Carlos Alcaraz en el corazón del Imperio
¡Qué bonito es el deporte, qué bonito el tenis, qué bonito Wimbledon! ¡Qué buena tarde pasamos viendo la disputa entre el viejo campeón y el joven aspirante desplegando lo mejor que tienen, honrando al tenis, provocando uno de esos espectáculos que prestigian nuestra vieja Europa! Wimbledon es una de las cumbres del deporte y desde luego no tiene igual en sus rituales, desde el blanco inmaculado con el que aún hace jugar a sus tenistas hasta el ritual de premiación, ni largo ni corto, elegante, cuidado según los protocolos que cultivó durante tanto tiempo el Imperio Británico, ya en retirada, pero aún reconocible en días así.
Gran partido, gran tenis, gran victoria de Carlitos Alcaraz ante un hombre que había ganado siete veces esta competición y al que esta derrota impedirá ganar el Grand Slam, ahora que ya no tiene ni a Nadal ni a Federer en el camino y llevaba ganados el Open de Australia y Roland Garros. Todo un fastidio, pero elevó orgulloso y sonriente su bandeja de plata, ejemplo edificante para tanto futbolista que desprecia la medalla de plata cuando se ve como finalista derrotado. No, no es un deshonor ser segundo, no desde luego cuando se ha competido con la excelencia y tenacidad con que lo hizo ayer Djokovic, ese hombre que tendía a caernos mal, pero ya no tanto.

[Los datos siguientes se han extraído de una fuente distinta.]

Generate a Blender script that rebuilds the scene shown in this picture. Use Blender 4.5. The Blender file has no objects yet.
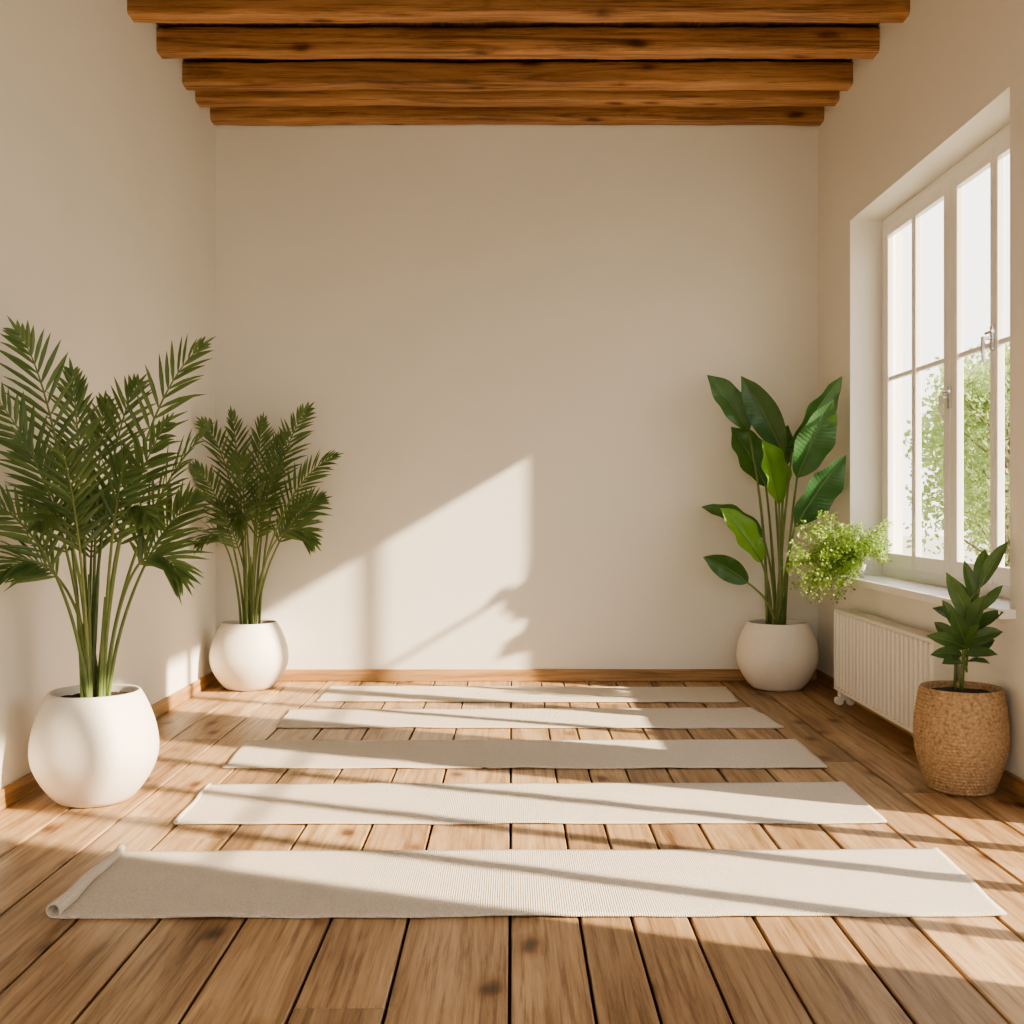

Carlitos Alcaraz no se llevó bandeja de plata sino Copa de Oro, recibida de manos de Kate Middleton, princesa de Gales, a la que ofreció una reverencia menos lograda que la de Djokovic, mucho más habituado. Ocasiones tendrá para afinar el gesto, seguro, porque no habrá sido la de ayer la última vez que le veamos en esa situación. Juega endemoniadamente bien este chico. Hace cuatro años me avisó un eterno amigo, Julio César Iglesias, de que la costa mediterránea estaba criando al que en breve iba a ser el mejor tenista del mundo. Puso tan vehemente entusiasmo en su audaz pronóstico que decidí estar al loro. ¡Y vaya que el tiempo le ha dado la razón!